Holy Cross broke things open in the second period by killing off a penalty and taking advantage of its own power play soon after. Captain Tony Deluzio netted his second of the season to give Holy Cross its first lead of the game.

“Tony might only have about 10 goals for us in his career, but he is a hard worker and a really gritty, character guy. We decided to throw him on the second power-play unit and he was able to finish one off for us. Special-teams goals are always tremendous lifts,” said Pearl.

The goal certainly shifted the momentum in favor of the Crusaders. Soon after the score, they were consistently winning loose pucks and holding the territorial edge.

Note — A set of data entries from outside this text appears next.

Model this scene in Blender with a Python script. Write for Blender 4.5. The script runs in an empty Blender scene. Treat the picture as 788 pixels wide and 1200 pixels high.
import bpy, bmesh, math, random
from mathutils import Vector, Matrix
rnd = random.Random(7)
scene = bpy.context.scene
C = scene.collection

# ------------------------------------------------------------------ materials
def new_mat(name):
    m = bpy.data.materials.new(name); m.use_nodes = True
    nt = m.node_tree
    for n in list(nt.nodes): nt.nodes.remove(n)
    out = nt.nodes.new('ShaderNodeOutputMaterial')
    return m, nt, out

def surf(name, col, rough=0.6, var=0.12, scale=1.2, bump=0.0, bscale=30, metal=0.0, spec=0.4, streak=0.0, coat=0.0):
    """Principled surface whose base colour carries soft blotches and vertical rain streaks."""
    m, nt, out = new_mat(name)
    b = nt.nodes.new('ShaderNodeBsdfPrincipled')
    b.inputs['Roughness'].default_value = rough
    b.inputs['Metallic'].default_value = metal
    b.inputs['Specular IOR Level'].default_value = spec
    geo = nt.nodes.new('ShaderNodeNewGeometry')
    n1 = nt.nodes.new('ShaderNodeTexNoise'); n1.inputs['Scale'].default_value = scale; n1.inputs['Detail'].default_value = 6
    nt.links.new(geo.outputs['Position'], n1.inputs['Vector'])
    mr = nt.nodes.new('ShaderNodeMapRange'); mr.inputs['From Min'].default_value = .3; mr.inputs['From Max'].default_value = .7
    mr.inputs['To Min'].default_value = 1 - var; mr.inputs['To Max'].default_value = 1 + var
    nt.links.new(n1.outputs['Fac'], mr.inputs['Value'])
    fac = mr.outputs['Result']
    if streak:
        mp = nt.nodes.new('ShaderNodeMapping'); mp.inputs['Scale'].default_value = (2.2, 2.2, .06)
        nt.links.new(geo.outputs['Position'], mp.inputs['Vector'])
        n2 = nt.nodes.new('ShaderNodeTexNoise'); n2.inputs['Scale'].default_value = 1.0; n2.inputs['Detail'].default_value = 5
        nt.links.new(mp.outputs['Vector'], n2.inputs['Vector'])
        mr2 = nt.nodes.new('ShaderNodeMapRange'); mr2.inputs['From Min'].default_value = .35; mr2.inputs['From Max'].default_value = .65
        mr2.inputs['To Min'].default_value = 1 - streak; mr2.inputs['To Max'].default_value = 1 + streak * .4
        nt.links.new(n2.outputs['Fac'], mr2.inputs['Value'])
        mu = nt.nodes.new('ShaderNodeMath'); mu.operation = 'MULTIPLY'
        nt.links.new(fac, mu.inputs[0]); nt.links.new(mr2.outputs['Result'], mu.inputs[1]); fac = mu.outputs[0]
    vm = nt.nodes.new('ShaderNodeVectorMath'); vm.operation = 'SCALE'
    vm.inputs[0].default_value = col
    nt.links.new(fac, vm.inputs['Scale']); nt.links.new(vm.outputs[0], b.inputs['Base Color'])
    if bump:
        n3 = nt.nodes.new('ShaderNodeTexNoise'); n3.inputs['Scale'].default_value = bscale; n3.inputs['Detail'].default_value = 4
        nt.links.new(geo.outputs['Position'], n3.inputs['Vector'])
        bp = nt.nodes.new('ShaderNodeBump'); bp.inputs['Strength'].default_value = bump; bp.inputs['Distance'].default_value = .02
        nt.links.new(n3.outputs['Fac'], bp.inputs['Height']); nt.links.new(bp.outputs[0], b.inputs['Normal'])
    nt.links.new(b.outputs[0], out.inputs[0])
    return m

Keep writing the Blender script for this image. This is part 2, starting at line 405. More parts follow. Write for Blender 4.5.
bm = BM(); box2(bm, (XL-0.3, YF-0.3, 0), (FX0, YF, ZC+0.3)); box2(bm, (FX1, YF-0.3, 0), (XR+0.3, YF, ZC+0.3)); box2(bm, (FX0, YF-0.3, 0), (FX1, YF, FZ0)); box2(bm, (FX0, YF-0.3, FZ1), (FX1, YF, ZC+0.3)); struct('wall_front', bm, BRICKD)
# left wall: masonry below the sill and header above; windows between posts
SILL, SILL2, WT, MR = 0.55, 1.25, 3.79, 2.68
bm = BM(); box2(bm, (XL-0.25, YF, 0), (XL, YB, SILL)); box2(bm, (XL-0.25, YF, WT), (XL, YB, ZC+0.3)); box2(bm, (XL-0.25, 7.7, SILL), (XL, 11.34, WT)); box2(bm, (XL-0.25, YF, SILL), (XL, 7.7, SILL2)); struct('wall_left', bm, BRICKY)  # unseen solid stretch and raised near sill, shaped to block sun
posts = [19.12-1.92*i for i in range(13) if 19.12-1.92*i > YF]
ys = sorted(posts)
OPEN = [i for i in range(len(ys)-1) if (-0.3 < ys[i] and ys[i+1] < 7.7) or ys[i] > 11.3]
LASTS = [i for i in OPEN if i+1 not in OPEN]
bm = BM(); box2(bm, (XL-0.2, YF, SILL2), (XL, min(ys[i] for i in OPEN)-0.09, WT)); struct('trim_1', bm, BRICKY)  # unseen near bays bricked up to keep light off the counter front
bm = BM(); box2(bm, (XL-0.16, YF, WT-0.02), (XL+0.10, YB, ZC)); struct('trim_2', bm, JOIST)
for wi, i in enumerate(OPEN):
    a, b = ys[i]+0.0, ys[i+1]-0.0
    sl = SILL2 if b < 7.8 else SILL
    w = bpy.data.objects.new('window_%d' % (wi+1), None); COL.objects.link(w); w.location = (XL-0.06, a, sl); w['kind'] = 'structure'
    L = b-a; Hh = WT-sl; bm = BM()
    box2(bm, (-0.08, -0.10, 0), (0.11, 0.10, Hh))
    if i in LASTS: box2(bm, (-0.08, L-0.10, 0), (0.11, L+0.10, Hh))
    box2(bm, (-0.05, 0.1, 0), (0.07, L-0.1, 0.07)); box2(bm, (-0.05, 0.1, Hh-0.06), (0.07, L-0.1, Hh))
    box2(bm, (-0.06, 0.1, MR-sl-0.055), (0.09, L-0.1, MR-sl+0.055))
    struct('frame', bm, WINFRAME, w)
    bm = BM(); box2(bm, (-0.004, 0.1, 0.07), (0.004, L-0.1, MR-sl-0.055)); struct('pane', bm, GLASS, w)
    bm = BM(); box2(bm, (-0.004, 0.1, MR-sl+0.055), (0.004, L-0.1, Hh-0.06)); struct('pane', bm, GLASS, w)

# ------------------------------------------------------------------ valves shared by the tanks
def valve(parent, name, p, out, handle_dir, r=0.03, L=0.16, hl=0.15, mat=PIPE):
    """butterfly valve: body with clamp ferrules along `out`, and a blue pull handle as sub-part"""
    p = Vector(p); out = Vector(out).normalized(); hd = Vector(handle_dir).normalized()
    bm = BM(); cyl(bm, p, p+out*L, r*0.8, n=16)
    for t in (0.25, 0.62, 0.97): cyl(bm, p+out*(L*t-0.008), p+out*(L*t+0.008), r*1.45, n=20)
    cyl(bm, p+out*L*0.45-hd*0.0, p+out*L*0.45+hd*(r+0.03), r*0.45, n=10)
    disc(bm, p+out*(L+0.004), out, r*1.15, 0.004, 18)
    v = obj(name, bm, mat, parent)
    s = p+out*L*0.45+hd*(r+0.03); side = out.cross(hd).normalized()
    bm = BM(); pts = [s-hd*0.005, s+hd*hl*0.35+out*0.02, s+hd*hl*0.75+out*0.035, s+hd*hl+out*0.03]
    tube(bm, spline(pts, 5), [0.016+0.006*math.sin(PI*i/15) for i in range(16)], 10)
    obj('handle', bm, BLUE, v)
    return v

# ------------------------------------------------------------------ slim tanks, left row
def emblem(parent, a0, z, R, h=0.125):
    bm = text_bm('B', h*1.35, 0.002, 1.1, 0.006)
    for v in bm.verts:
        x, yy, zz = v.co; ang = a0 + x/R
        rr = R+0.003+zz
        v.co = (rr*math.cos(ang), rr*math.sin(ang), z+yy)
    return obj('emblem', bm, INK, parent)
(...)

Their gritty play was rewarded as a scramble out in front of Connecticut netminder Jason Carey that resulted in a 3-1 lead. The rugby-style scrum ended with the puck in the back of the net, an unassisted score credited to Holy Cross’ John Bombard.

Pearl said, “Those are the kind of goals that go your way when you are working hard. I felt that the only person on the ice who was sure that was a goal was the one with the orange armbands. Our goals tonight were all products of hard work down low and that’s something I can be very proud of as a coach.”

The crazy play continued in the third period. Connecticut, down a man due to a penalty after the closing whistle of the second, took a too-many-men penalty, putting Holy Cross on a 46-second two-man advantage.

“It was a strange situation,” said Marshall. “Everyone was confused by the 4-on-3, something we rarely get to see.”

“Excuses aside, the penalties were uncharacteristic for our team. We are generally a well-disciplined club, but our frustration began to get the best of us after that third goal.”

As the penalty expired, UConn had a chance cut the lead in half, but Holy Cross goaltender Derek Cunha used a quick poke-check to thwart the breakaway attempt.

“Derek was really on top of his game tonight,” said Pearl. “He was able to come up big whenever we needed him.”

Pat Rismiller added an insurance goal late in the third period, stealing the puck at the blue line and breaking in alone on Carey. That score put the Crusaders up 4-1 and guaranteed a matchup in the tournament final with Air Force.

Ron D’Angelo netted the first score of the game, UConn’s only tally of the contest.

Cunha finished the game with 24 saves in the win for Holy Cross while Carey stopped 28 for the Huskies.

“The good thing for both teams is that we will get to play tomorrow,” said Marshall.

Connecticut will face Bentley in the consolation while Holy Cross will challenge Air Force for the championship of the Cingular/UConn Classic. In the nine-year history of the tournament, this will be just the second time that UConn has not played in the title game.